■ **Stated problem**: Every record here should be printed again exactly.

■ **Stored rows**:
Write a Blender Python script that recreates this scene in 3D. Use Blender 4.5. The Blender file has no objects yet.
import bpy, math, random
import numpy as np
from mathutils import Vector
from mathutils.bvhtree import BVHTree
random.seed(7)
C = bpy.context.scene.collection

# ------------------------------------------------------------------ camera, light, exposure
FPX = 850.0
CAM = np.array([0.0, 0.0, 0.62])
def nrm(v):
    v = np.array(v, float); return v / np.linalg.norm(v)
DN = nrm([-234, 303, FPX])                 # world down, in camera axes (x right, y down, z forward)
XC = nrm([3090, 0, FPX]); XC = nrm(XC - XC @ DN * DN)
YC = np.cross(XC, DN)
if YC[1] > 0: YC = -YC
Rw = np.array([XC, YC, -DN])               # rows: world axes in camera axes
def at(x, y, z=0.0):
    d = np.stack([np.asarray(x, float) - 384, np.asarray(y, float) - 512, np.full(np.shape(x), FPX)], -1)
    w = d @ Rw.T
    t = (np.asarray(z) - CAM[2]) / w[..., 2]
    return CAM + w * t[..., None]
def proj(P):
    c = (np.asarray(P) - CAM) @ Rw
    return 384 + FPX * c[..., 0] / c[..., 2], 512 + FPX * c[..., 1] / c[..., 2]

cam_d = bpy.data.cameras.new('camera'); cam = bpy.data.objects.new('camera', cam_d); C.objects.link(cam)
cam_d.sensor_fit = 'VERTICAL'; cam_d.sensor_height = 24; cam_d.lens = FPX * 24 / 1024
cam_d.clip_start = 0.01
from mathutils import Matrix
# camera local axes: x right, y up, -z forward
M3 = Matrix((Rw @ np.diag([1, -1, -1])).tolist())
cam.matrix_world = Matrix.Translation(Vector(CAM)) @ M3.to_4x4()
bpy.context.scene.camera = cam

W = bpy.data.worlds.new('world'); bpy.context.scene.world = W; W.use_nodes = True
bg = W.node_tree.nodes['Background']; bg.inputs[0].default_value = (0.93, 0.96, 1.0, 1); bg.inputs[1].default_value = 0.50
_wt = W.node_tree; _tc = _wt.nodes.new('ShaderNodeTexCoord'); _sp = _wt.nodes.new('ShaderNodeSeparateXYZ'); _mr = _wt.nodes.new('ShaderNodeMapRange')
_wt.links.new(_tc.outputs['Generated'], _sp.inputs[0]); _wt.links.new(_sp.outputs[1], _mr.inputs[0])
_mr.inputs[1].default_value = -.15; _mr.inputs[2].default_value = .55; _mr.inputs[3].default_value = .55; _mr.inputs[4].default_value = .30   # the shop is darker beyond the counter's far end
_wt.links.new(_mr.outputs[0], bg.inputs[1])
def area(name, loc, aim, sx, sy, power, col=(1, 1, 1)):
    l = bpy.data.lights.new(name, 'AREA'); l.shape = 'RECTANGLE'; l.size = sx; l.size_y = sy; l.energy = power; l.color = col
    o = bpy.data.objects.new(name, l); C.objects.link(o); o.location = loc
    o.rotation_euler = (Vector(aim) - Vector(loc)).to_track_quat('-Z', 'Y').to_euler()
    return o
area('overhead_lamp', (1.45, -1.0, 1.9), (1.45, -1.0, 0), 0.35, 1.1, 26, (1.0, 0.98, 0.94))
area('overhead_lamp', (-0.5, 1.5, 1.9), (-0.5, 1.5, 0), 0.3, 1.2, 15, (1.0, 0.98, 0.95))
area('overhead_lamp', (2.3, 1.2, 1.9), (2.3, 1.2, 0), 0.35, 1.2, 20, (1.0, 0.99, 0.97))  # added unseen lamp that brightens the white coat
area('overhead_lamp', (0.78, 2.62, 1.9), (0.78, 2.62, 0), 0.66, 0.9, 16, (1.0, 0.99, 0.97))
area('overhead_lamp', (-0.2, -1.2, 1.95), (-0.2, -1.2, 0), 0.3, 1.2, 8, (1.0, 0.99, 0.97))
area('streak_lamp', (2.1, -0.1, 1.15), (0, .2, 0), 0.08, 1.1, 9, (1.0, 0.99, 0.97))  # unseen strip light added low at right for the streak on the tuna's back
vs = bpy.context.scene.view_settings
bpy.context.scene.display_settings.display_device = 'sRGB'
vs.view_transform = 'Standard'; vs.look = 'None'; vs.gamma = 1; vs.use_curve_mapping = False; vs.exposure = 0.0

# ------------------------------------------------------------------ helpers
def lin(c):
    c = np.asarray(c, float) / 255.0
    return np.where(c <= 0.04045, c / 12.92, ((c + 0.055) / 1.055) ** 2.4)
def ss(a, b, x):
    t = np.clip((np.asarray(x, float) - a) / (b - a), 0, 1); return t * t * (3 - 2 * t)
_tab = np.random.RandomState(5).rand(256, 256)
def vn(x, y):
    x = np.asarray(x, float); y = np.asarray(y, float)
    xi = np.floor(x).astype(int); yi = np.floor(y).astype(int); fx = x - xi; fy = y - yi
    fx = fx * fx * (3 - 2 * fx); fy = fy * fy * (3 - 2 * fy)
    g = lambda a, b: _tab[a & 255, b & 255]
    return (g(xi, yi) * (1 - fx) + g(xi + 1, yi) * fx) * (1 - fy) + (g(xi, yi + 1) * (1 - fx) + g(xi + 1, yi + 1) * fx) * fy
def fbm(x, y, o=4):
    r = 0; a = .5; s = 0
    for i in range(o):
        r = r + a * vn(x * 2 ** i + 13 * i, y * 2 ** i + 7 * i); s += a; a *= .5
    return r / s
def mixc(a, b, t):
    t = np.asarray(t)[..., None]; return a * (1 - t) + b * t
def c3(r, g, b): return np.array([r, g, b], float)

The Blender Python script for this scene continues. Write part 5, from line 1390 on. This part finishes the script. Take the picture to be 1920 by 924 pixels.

■ **Task output**:
Write a Blender Python script that recreates this scene in 3D. Use Blender 4.5. The Blender file has no objects yet.
import bpy, math, random
import numpy as np
from mathutils import Vector
from mathutils.bvhtree import BVHTree
random.seed(7)
C = bpy.context.scene.collection

# ------------------------------------------------------------------ camera, light, exposure
FPX = 850.0
CAM = np.array([0.0, 0.0, 0.62])
def nrm(v):
    v = np.array(v, float); return v / np.linalg.norm(v)
DN = nrm([-234, 303, FPX])                 # world down, in camera axes (x right, y down, z forward)
XC = nrm([3090, 0, FPX]); XC = nrm(XC - XC @ DN * DN)
YC = np.cross(XC, DN)
if YC[1] > 0: YC = -YC
Rw = np.array([XC, YC, -DN])               # rows: world axes in camera axes
def at(x, y, z=0.0):
    d = np.stack([np.asarray(x, float) - 384, np.asarray(y, float) - 512, np.full(np.shape(x), FPX)], -1)
    w = d @ Rw.T
    t = (np.asarray(z) - CAM[2]) / w[..., 2]
    return CAM + w * t[..., None]
def proj(P):
    c = (np.asarray(P) - CAM) @ Rw
    return 384 + FPX * c[..., 0] / c[..., 2], 512 + FPX * c[..., 1] / c[..., 2]

cam_d = bpy.data.cameras.new('camera'); cam = bpy.data.objects.new('camera', cam_d); C.objects.link(cam)
cam_d.sensor_fit = 'VERTICAL'; cam_d.sensor_height = 24; cam_d.lens = FPX * 24 / 1024
cam_d.clip_start = 0.01
from mathutils import Matrix
# camera local axes: x right, y up, -z forward
M3 = Matrix((Rw @ np.diag([1, -1, -1])).tolist())
cam.matrix_world = Matrix.Translation(Vector(CAM)) @ M3.to_4x4()
bpy.context.scene.camera = cam

W = bpy.data.worlds.new('world'); bpy.context.scene.world = W; W.use_nodes = True
bg = W.node_tree.nodes['Background']; bg.inputs[0].default_value = (0.93, 0.96, 1.0, 1); bg.inputs[1].default_value = 0.50
_wt = W.node_tree; _tc = _wt.nodes.new('ShaderNodeTexCoord'); _sp = _wt.nodes.new('ShaderNodeSeparateXYZ'); _mr = _wt.nodes.new('ShaderNodeMapRange')
_wt.links.new(_tc.outputs['Generated'], _sp.inputs[0]); _wt.links.new(_sp.outputs[1], _mr.inputs[0])
_mr.inputs[1].default_value = -.15; _mr.inputs[2].default_value = .55; _mr.inputs[3].default_value = .55; _mr.inputs[4].default_value = .30   # the shop is darker beyond the counter's far end
_wt.links.new(_mr.outputs[0], bg.inputs[1])
def area(name, loc, aim, sx, sy, power, col=(1, 1, 1)):
    l = bpy.data.lights.new(name, 'AREA'); l.shape = 'RECTANGLE'; l.size = sx; l.size_y = sy; l.energy = power; l.color = col
    o = bpy.data.objects.new(name, l); C.objects.link(o); o.location = loc
    o.rotation_euler = (Vector(aim) - Vector(loc)).to_track_quat('-Z', 'Y').to_euler()
    return o
area('overhead_lamp', (1.45, -1.0, 1.9), (1.45, -1.0, 0), 0.35, 1.1, 26, (1.0, 0.98, 0.94))
area('overhead_lamp', (-0.5, 1.5, 1.9), (-0.5, 1.5, 0), 0.3, 1.2, 15, (1.0, 0.98, 0.95))
area('overhead_lamp', (2.3, 1.2, 1.9), (2.3, 1.2, 0), 0.35, 1.2, 20, (1.0, 0.99, 0.97))  # added unseen lamp that brightens the white coat
area('overhead_lamp', (0.78, 2.62, 1.9), (0.78, 2.62, 0), 0.66, 0.9, 16, (1.0, 0.99, 0.97))
area('overhead_lamp', (-0.2, -1.2, 1.95), (-0.2, -1.2, 0), 0.3, 1.2, 8, (1.0, 0.99, 0.97))
area('streak_lamp', (2.1, -0.1, 1.15), (0, .2, 0), 0.08, 1.1, 9, (1.0, 0.99, 0.97))  # unseen strip light added low at right for the streak on the tuna's back
vs = bpy.context.scene.view_settings
bpy.context.scene.display_settings.display_device = 'sRGB'
vs.view_transform = 'Standard'; vs.look = 'None'; vs.gamma = 1; vs.use_curve_mapping = False; vs.exposure = 0.0

# ------------------------------------------------------------------ helpers
def lin(c):
    c = np.asarray(c, float) / 255.0
    return np.where(c <= 0.04045, c / 12.92, ((c + 0.055) / 1.055) ** 2.4)
def ss(a, b, x):
    t = np.clip((np.asarray(x, float) - a) / (b - a), 0, 1); return t * t * (3 - 2 * t)
_tab = np.random.RandomState(5).rand(256, 256)
def vn(x, y):
    x = np.asarray(x, float); y = np.asarray(y, float)
    xi = np.floor(x).astype(int); yi = np.floor(y).astype(int); fx = x - xi; fy = y - yi
    fx = fx * fx * (3 - 2 * fx); fy = fy * fy * (3 - 2 * fy)
    g = lambda a, b: _tab[a & 255, b & 255]
    return (g(xi, yi) * (1 - fx) + g(xi + 1, yi) * fx) * (1 - fy) + (g(xi, yi + 1) * (1 - fx) + g(xi + 1, yi + 1) * fx) * fy
def fbm(x, y, o=4):
    r = 0; a = .5; s = 0
    for i in range(o):
        r = r + a * vn(x * 2 ** i + 13 * i, y * 2 ** i + 7 * i); s += a; a *= .5
    return r / s
def mixc(a, b, t):
    t = np.asarray(t)[..., None]; return a * (1 - t) + b * t
def c3(r, g, b): return np.array([r, g, b], float)

The Blender Python script for this scene continues. Write part 5, from line 1390 on. This part finishes the script. Take the picture to be 1920 by 924 pixels.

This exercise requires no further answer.